I am lucky to have some or most of these qualities in marriage but not 100%. I think most marriages have some of these qualities all of the time or all of the qualities sometimes but it seems rare to have them all all of the time.
These are great goals to strive towards.
Riaz, you are right too with your view. “They carry a piece of us in them.” thanks for commenting and for your input. Have a great day.
Great points there Carlo,
Might I add that best friends also carry a piece of us in them. Since we are linked to them and them to us, having them carrying a piece of us would connect the spouses even more, as though they are telepathic which makes the marriage even better if that makes sense. Thanks for taking the time to write these, now I feel kind of lonely and jealous seeing how other best friends marry. Something to look up to I guess 😀
Wow Rodarrick, touched by your comment. I wish you a very happy marriage. You aren’t alone, but it’s always well with strong minds like you. Thanks for the comment and for sharing your experience. Enjoy your day.
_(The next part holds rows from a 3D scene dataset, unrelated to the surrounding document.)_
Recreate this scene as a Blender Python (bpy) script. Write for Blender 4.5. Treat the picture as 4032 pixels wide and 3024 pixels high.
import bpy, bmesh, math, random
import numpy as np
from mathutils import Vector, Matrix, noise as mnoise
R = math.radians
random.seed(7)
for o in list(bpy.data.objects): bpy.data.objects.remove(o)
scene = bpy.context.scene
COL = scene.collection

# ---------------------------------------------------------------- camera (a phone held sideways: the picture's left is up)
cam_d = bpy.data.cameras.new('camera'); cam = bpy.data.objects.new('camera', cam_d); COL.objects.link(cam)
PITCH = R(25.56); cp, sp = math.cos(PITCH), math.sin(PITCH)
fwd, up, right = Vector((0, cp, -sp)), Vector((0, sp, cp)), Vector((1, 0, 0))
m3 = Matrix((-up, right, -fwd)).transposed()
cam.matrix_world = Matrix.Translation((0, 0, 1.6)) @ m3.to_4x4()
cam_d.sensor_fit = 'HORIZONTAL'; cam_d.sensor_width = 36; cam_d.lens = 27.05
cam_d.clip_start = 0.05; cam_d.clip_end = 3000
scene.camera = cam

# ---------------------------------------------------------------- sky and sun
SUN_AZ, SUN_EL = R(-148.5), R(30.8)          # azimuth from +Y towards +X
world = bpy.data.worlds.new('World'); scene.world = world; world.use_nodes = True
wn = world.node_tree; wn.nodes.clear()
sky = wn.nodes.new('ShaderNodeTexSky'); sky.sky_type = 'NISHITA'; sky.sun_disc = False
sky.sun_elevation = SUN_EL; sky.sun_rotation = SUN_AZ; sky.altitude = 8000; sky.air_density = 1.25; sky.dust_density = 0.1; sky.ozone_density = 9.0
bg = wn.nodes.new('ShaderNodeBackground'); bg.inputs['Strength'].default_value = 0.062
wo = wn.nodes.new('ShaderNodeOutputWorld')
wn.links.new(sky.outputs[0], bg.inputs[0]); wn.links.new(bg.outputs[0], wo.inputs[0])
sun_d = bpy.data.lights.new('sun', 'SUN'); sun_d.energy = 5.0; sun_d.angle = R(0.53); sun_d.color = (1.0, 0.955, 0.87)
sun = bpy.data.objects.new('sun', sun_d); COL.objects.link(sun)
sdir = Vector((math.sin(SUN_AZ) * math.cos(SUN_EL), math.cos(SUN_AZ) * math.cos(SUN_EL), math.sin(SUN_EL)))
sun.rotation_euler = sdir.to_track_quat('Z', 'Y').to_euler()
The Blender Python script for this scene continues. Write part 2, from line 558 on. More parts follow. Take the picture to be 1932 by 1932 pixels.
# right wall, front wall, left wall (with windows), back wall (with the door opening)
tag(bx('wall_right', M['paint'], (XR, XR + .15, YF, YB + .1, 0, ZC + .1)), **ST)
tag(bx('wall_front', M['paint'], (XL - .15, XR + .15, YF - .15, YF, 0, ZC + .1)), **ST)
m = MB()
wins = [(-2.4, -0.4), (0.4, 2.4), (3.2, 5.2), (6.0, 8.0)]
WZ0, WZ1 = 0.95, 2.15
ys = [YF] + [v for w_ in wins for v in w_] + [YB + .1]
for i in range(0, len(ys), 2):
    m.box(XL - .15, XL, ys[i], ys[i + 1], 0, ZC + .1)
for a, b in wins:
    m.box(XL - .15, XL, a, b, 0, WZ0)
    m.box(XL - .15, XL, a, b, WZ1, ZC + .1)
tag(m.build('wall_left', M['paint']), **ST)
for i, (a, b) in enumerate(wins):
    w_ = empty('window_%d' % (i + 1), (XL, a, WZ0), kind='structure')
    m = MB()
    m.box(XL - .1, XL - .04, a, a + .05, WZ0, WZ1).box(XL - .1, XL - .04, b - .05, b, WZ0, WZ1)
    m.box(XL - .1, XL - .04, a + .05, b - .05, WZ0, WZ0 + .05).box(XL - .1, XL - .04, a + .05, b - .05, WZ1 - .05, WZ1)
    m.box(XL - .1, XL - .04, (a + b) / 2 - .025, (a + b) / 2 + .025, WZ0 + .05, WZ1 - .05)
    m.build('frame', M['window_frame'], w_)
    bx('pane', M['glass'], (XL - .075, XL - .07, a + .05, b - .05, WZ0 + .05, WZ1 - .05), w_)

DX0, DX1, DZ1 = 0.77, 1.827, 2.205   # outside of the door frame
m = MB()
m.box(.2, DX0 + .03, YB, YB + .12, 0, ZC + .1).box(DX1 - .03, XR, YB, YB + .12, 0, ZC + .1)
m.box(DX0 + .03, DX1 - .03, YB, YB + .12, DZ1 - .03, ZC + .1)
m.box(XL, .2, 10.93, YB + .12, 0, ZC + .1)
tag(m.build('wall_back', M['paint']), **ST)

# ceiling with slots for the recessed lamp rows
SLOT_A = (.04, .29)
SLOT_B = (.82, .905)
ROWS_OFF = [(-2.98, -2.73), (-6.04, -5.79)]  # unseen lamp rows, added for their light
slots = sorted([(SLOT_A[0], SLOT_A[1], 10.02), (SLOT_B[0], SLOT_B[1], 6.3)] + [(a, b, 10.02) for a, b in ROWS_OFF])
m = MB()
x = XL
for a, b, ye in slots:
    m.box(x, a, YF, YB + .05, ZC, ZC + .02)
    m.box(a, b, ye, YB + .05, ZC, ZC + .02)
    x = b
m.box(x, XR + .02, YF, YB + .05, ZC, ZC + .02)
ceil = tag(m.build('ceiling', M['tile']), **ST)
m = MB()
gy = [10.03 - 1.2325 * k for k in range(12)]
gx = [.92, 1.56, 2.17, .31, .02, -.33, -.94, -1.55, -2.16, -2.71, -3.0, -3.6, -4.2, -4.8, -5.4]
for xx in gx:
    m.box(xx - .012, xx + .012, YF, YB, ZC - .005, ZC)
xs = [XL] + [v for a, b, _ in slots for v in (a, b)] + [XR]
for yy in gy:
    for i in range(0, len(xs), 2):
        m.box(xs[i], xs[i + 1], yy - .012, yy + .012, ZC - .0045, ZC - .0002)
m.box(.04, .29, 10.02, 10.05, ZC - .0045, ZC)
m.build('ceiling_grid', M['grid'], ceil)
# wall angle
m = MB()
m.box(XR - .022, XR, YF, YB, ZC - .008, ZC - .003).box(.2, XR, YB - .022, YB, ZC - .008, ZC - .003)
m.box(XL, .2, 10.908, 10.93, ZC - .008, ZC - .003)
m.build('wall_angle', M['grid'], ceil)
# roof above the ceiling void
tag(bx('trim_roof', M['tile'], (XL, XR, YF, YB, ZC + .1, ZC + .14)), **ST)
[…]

Very uniquely engaging discourse you have up here. Distinguishing well between who you move with and single picking your best friend are two different entity as you have explained here and I must agree with you. Not everyone is a close friend because most people are only with you when they can benefit from you. I do have my best friend though we didn’t get married but she was a lovely friend that I would have gladly sacrificed myself for. The things she did for me, not even my blood related could do that much.
Thanks, Adyns for the comment. I cannot agree more with your observation. Have a great day.
I think a married couple should be each other’s best friend. As you said best friends are true to each other. This what builds trust in the relationship. When you have a best friend who is someone else than your partner. It’s not good, because you will not be 2 in your marriage but 3. Your partner will never feel that he/she is the priority in your life. And you will always feel some obligations toward your best friend.
And that is not what the Bible tells us. We are told you will leave your family and be attached to your spouse. So, it should be only about the two of you, no one else.
Thanks, for reminding us of this great point!